▸ SOURCE EXCERPT:
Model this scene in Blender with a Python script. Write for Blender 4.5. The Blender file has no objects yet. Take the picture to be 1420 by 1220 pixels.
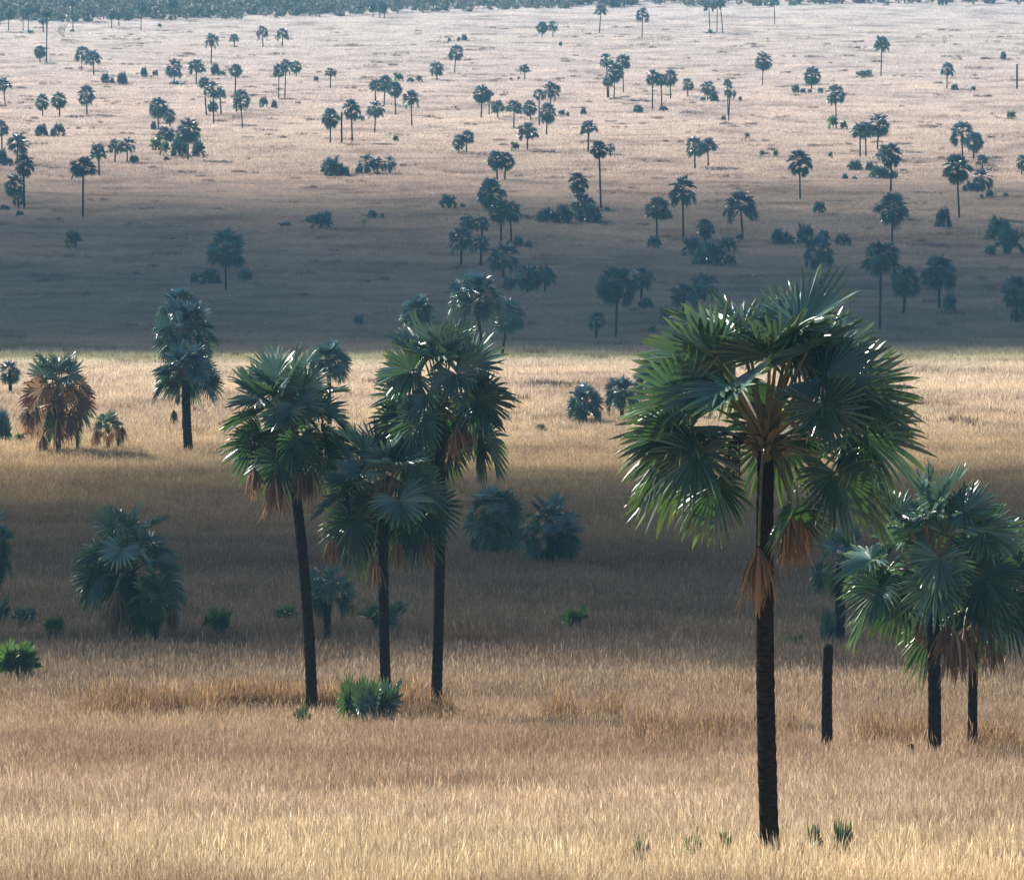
import bpy, math, random
import numpy as np
from mathutils import Vector, Matrix
PI = math.pi
R = math.radians
rng = random.Random(11)
C = bpy.context.scene.collection
FX = 9000.0
PITCH = math.atan((610 + 120) / FX)

# ------------------------------------------------------------------ helpers
def link(name, me, parent=None, loc=(0, 0, 0), rot=(0, 0, 0), scale=(1, 1, 1)):
    o = bpy.data.objects.new(name, me)
    C.objects.link(o)
    o.parent = parent
    o.location = loc
    o.rotation_euler = rot
    o.scale = scale
    return o

def tag(o, label=None, cat=None, group=None, kind=None):
    if label: o['label'] = label
    if cat: o['category'] = cat
    if group: o['group'] = group
    if kind: o['kind'] = kind
    return o

class MB:
    def __init__(s):
        s.v = []; s.f = []; s.m = []; s.c = []
    def add(s, p, col=(0.5, 0, 0)):
        s.v.append((p[0], p[1], p[2])); s.c.append(col)
        return len(s.v) - 1
    def face(s, idx, m=0):
        s.f.append(tuple(idx)); s.m.append(m)
    def mesh(s, name, mats, smooth=False):
        me = bpy.data.meshes.new(name)
        me.from_pydata(s.v, [], s.f)
        for m in mats: me.materials.append(m)
        me.polygons.foreach_set('material_index', s.m)
        if smooth: me.polygons.foreach_set('use_smooth', [True] * len(s.f))
        a = me.color_attributes.new('tint', 'FLOAT_COLOR', 'POINT')
        arr = np.ones((len(s.v), 4), dtype=np.float32)
        if s.c: arr[:, :3] = np.array(s.c, dtype=np.float32)
        a.data.foreach_set('color', arr.ravel())
        me.update()
        return me
    def tube(s, pts, rads, n=6, m=0, cap=True, col=(0.5, 0, 0), flat=1.0):
        rings = []
        ax = (pts[-1] - pts[0]).normalized()
        ref = Vector((0, 1, 0)) if abs(ax.z) > .8 else Vector((0, 0, 1))
        for i, p in enumerate(pts):
            a = pts[max(i - 1, 0)]; b = pts[min(i + 1, len(pts) - 1)]
            t = (b - a)
            t = t.normalized() if t.length > 1e-9 else Vector((0, 0, 1))
            u = t.cross(ref)
            if u.length < 1e-3: u = t.cross(Vector((1, 0, 0)))
            u.normalize(); w = u.cross(t)
            rings.append([s.add(p + u * math.cos(2 * PI * k / n) * rads[i] + w * math.sin(2 * PI * k / n) * rads[i] * flat, col) for k in range(n)])
        for i in range(len(pts) - 1):
            for k in range(n):
                s.face((rings[i][k], rings[i][(k + 1) % n], rings[i + 1][(k + 1) % n], rings[i + 1][k]), m)
        if cap:
            s.face(rings[-1], m); s.face(rings[0][::-1], m)

# ------------------------------------------------------------------ node materials
def newmat(name):
    m = bpy.data.materials.new(name); m.use_nodes = True
    nt = m.node_tree; nt.nodes.clear()
    out = nt.nodes.new('ShaderNodeOutputMaterial')
    return m, nt, out
def N(nt, typ, **kw):
    n = nt.nodes.new(typ)
    for k, v in kw.items():
        if k.startswith('i_'):
            n.inputs[k[2:].replace('_', ' ')].default_value = v
        else: setattr(n, k, v)
    return n
def ramp(nt, stops, fac=None, interp='LINEAR'):
    n = nt.nodes.new('ShaderNodeValToRGB')
    n.color_ramp.interpolation = interp
    el = n.color_ramp.elements
    while len(el) > 1: el.remove(el[-1])
    el[0].position, el[0].color = stops[0][0], (*stops[0][1], 1)
    for p, c in stops[1:]:
        e = el.new(p); e.color = (*c, 1)
    if fac is not None: nt.links.new(fac, n.inputs[0])
    return n
def mixc(nt, fac, a, b, mode='MIX'):
    n = nt.nodes.new('ShaderNodeMix'); n.data_type = 'RGBA'; n.blend_type = mode
    if hasattr(fac, 'links'): nt.links.new(fac, n.inputs[0])
    else: n.inputs[0].default_value = fac
    for i, x in ((6, a), (7, b)):
        if hasattr(x, 'links'): nt.links.new(x, n.inputs[i])
        else: n.inputs[i].default_value = (*x, 1)
    return n.outputs[2]
def noise(nt, scale, detail=3, vec=None, rough=0.5):
    n = nt.nodes.new('ShaderNodeTexNoise'); n.inputs['Scale'].default_value = scale
    n.inputs['Detail'].default_value = detail; n.inputs['Roughness'].default_value = rough
    if vec is not None: nt.links.new(vec, n.inputs['Vector'])
    return n

def leaf_material(name, up, low, tip, trans, rough=0.36, tfac=0.3, spec=0.55, top_sheen=True):
    m, nt, out = newmat(name)
    att = N(nt, 'ShaderNodeAttribute', attribute_name='tint')
    sep = N(nt, 'ShaderNodeSeparateColor'); nt.links.new(att.outputs['Color'], sep.inputs[0])
    oi = N(nt, 'ShaderNodeObjectInfo')
    c = mixc(nt, sep.outputs[0], low, up)                       # leaf age, with lit crown top and dark underside put into the colour
    r2 = ramp(nt, [(0.0, (0, 0, 0)), (0.72, (0, 0, 0)), (1.0, (1, 1, 1))], sep.outputs[1])
    c = mixc(nt, r2.outputs[0], c, tip)
    c = mixc(nt, 0.85, c, ramp(nt, [(0, (0.35, 0.42, 0.48)), (.6, (1, 1, 1)), (1, (2.7, 2.6, 2.4))], sep.outputs[2]).outputs[0], 'MULTIPLY')  # random strand tone; silvery strands and dark gaps put into the colour
    c = mixc(nt, 0.4, c, ramp(nt, [(0, (0.7, 0.8, 0.95)), (1, (1.25, 1.2, 1.0))], oi.outputs['Random']).outputs[0], 'MULTIPLY')
    b = N(nt, 'ShaderNodeBsdfPrincipled'); b.inputs['Roughness'].default_value = rough
    b.inputs['Specular IOR Level'].default_value = spec
    nt.links.new(c, b.inputs['Base Color'])
    t = N(nt, 'ShaderNodeBsdfTranslucent')
    tc = mixc(nt, r2.outputs[0], trans, (trans[0] * 2.0, trans[1] * 1.25, trans[2] * 0.9))  # brighter tips: backlit rim put into the translucent colour
    if top_sheen: tc = mixc(nt, 1.0, tc, ramp(nt, [(0, (1.3, 1.2, .9)), (.5, (.9, .85, 1.2)), (1, (1.05, .78, 2.9))], sep.outputs[0]).outputs[0], 'MULTIPLY')  # silvery highlight of the upper leaves painted into the translucent colour
    nt.links.new(tc, t.inputs[0])
    ms = N(nt, 'ShaderNodeMixShader'); ms.inputs[0].default_value = tfac
    nt.links.new(b.outputs[0], ms.inputs[1]); nt.links.new(t.outputs[0], ms.inputs[2])
    nt.links.new(ms.outputs[0], out.inputs['Surface'])
    return m

M = {}
M['leaf'] = leaf_material('palm_leaf', (0.125, 0.24, 0.235), (0.010, 0.044, 0.038), (0.15, 0.25, 0.08), (0.09, 0.22, 0.032), 0.32, 0.2, 0.7)
M['leaf_far'] = leaf_material('palm_leaf_haze_blue', (0.10, 0.22, 0.245), (0.016, 0.066, 0.08), (0.08, 0.17, 0.14), (0.055, 0.155, 0.075), 0.3, 0.26, 0.75)  # leaf copy for farther palms, blue of the haze put into its colour
M['leaf_green'] = leaf_material('palm_leaf_green', (0.05, 0.12, 0.06), (0.03, 0.08, 0.035), (0.16, 0.2, 0.05), (0.14, 0.36, 0.04), 0.38, 0.34, 0.5)
M['leaf_brown'] = leaf_material('palm_leaf_dry', (0.33, 0.205, 0.115), (0.13, 0.075, 0.042), (0.46, 0.32, 0.19), (0.38, 0.235, 0.12), 0.5, 0.34, 0.4, False)
M['leaf_yellow'] = leaf_material('palm_leaf_yellowing', (0.30, 0.22, 0.05), (0.2, 0.12, 0.03), (0.36, 0.26, 0.07), (0.5, 0.32, 0.04), 0.5, 0.4, 0.4, False)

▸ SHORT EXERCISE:
Leave out the pictures and reproduce the rest of the listing exactly.

▸ EXERCISE RESULT:
Model this scene in Blender with a Python script. Write for Blender 4.5. The Blender file has no objects yet. Take the picture to be 1420 by 1220 pixels.
import bpy, math, random
import numpy as np
from mathutils import Vector, Matrix
PI = math.pi
R = math.radians
rng = random.Random(11)
C = bpy.context.scene.collection
FX = 9000.0
PITCH = math.atan((610 + 120) / FX)

# ------------------------------------------------------------------ helpers
def link(name, me, parent=None, loc=(0, 0, 0), rot=(0, 0, 0), scale=(1, 1, 1)):
    o = bpy.data.objects.new(name, me)
    C.objects.link(o)
    o.parent = parent
    o.location = loc
    o.rotation_euler = rot
    o.scale = scale
    return o

def tag(o, label=None, cat=None, group=None, kind=None):
    if label: o['label'] = label
    if cat: o['category'] = cat
    if group: o['group'] = group
    if kind: o['kind'] = kind
    return o

class MB:
    def __init__(s):
        s.v = []; s.f = []; s.m = []; s.c = []
    def add(s, p, col=(0.5, 0, 0)):
        s.v.append((p[0], p[1], p[2])); s.c.append(col)
        return len(s.v) - 1
    def face(s, idx, m=0):
        s.f.append(tuple(idx)); s.m.append(m)
    def mesh(s, name, mats, smooth=False):
        me = bpy.data.meshes.new(name)
        me.from_pydata(s.v, [], s.f)
        for m in mats: me.materials.append(m)
        me.polygons.foreach_set('material_index', s.m)
        if smooth: me.polygons.foreach_set('use_smooth', [True] * len(s.f))
        a = me.color_attributes.new('tint', 'FLOAT_COLOR', 'POINT')
        arr = np.ones((len(s.v), 4), dtype=np.float32)
        if s.c: arr[:, :3] = np.array(s.c, dtype=np.float32)
        a.data.foreach_set('color', arr.ravel())
        me.update()
        return me
    def tube(s, pts, rads, n=6, m=0, cap=True, col=(0.5, 0, 0), flat=1.0):
        rings = []
        ax = (pts[-1] - pts[0]).normalized()
        ref = Vector((0, 1, 0)) if abs(ax.z) > .8 else Vector((0, 0, 1))
        for i, p in enumerate(pts):
            a = pts[max(i - 1, 0)]; b = pts[min(i + 1, len(pts) - 1)]
            t = (b - a)
            t = t.normalized() if t.length > 1e-9 else Vector((0, 0, 1))
            u = t.cross(ref)
            if u.length < 1e-3: u = t.cross(Vector((1, 0, 0)))
            u.normalize(); w = u.cross(t)
            rings.append([s.add(p + u * math.cos(2 * PI * k / n) * rads[i] + w * math.sin(2 * PI * k / n) * rads[i] * flat, col) for k in range(n)])
        for i in range(len(pts) - 1):
            for k in range(n):
                s.face((rings[i][k], rings[i][(k + 1) % n], rings[i + 1][(k + 1) % n], rings[i + 1][k]), m)
        if cap:
            s.face(rings[-1], m); s.face(rings[0][::-1], m)

# ------------------------------------------------------------------ node materials
def newmat(name):
    m = bpy.data.materials.new(name); m.use_nodes = True
    nt = m.node_tree; nt.nodes.clear()
    out = nt.nodes.new('ShaderNodeOutputMaterial')
    return m, nt, out
def N(nt, typ, **kw):
    n = nt.nodes.new(typ)
    for k, v in kw.items():
        if k.startswith('i_'):
            n.inputs[k[2:].replace('_', ' ')].default_value = v
        else: setattr(n, k, v)
    return n
def ramp(nt, stops, fac=None, interp='LINEAR'):
    n = nt.nodes.new('ShaderNodeValToRGB')
    n.color_ramp.interpolation = interp
    el = n.color_ramp.elements
    while len(el) > 1: el.remove(el[-1])
    el[0].position, el[0].color = stops[0][0], (*stops[0][1], 1)
    for p, c in stops[1:]:
        e = el.new(p); e.color = (*c, 1)
    if fac is not None: nt.links.new(fac, n.inputs[0])
    return n
def mixc(nt, fac, a, b, mode='MIX'):
    n = nt.nodes.new('ShaderNodeMix'); n.data_type = 'RGBA'; n.blend_type = mode
    if hasattr(fac, 'links'): nt.links.new(fac, n.inputs[0])
    else: n.inputs[0].default_value = fac
    for i, x in ((6, a), (7, b)):
        if hasattr(x, 'links'): nt.links.new(x, n.inputs[i])
        else: n.inputs[i].default_value = (*x, 1)
    return n.outputs[2]
def noise(nt, scale, detail=3, vec=None, rough=0.5):
    n = nt.nodes.new('ShaderNodeTexNoise'); n.inputs['Scale'].default_value = scale
    n.inputs['Detail'].default_value = detail; n.inputs['Roughness'].default_value = rough
    if vec is not None: nt.links.new(vec, n.inputs['Vector'])
    return n

def leaf_material(name, up, low, tip, trans, rough=0.36, tfac=0.3, spec=0.55, top_sheen=True):
    m, nt, out = newmat(name)
    att = N(nt, 'ShaderNodeAttribute', attribute_name='tint')
    sep = N(nt, 'ShaderNodeSeparateColor'); nt.links.new(att.outputs['Color'], sep.inputs[0])
    oi = N(nt, 'ShaderNodeObjectInfo')
    c = mixc(nt, sep.outputs[0], low, up)                       # leaf age, with lit crown top and dark underside put into the colour
    r2 = ramp(nt, [(0.0, (0, 0, 0)), (0.72, (0, 0, 0)), (1.0, (1, 1, 1))], sep.outputs[1])
    c = mixc(nt, r2.outputs[0], c, tip)
    c = mixc(nt, 0.85, c, ramp(nt, [(0, (0.35, 0.42, 0.48)), (.6, (1, 1, 1)), (1, (2.7, 2.6, 2.4))], sep.outputs[2]).outputs[0], 'MULTIPLY')  # random strand tone; silvery strands and dark gaps put into the colour
    c = mixc(nt, 0.4, c, ramp(nt, [(0, (0.7, 0.8, 0.95)), (1, (1.25, 1.2, 1.0))], oi.outputs['Random']).outputs[0], 'MULTIPLY')
    b = N(nt, 'ShaderNodeBsdfPrincipled'); b.inputs['Roughness'].default_value = rough
    b.inputs['Specular IOR Level'].default_value = spec
    nt.links.new(c, b.inputs['Base Color'])
    t = N(nt, 'ShaderNodeBsdfTranslucent')
    tc = mixc(nt, r2.outputs[0], trans, (trans[0] * 2.0, trans[1] * 1.25, trans[2] * 0.9))  # brighter tips: backlit rim put into the translucent colour
    if top_sheen: tc = mixc(nt, 1.0, tc, ramp(nt, [(0, (1.3, 1.2, .9)), (.5, (.9, .85, 1.2)), (1, (1.05, .78, 2.9))], sep.outputs[0]).outputs[0], 'MULTIPLY')  # silvery highlight of the upper leaves painted into the translucent colour
    nt.links.new(tc, t.inputs[0])
    ms = N(nt, 'ShaderNodeMixShader'); ms.inputs[0].default_value = tfac
    nt.links.new(b.outputs[0], ms.inputs[1]); nt.links.new(t.outputs[0], ms.inputs[2])
    nt.links.new(ms.outputs[0], out.inputs['Surface'])
    return m

M = {}
M['leaf'] = leaf_material('palm_leaf', (0.125, 0.24, 0.235), (0.010, 0.044, 0.038), (0.15, 0.25, 0.08), (0.09, 0.22, 0.032), 0.32, 0.2, 0.7)
M['leaf_far'] = leaf_material('palm_leaf_haze_blue', (0.10, 0.22, 0.245), (0.016, 0.066, 0.08), (0.08, 0.17, 0.14), (0.055, 0.155, 0.075), 0.3, 0.26, 0.75)  # leaf copy for farther palms, blue of the haze put into its colour
M['leaf_green'] = leaf_material('palm_leaf_green', (0.05, 0.12, 0.06), (0.03, 0.08, 0.035), (0.16, 0.2, 0.05), (0.14, 0.36, 0.04), 0.38, 0.34, 0.5)
M['leaf_brown'] = leaf_material('palm_leaf_dry', (0.33, 0.205, 0.115), (0.13, 0.075, 0.042), (0.46, 0.32, 0.19), (0.38, 0.235, 0.12), 0.5, 0.34, 0.4, False)
M['leaf_yellow'] = leaf_material('palm_leaf_yellowing', (0.30, 0.22, 0.05), (0.2, 0.12, 0.03), (0.36, 0.26, 0.07), (0.5, 0.32, 0.04), 0.5, 0.4, 0.4, False)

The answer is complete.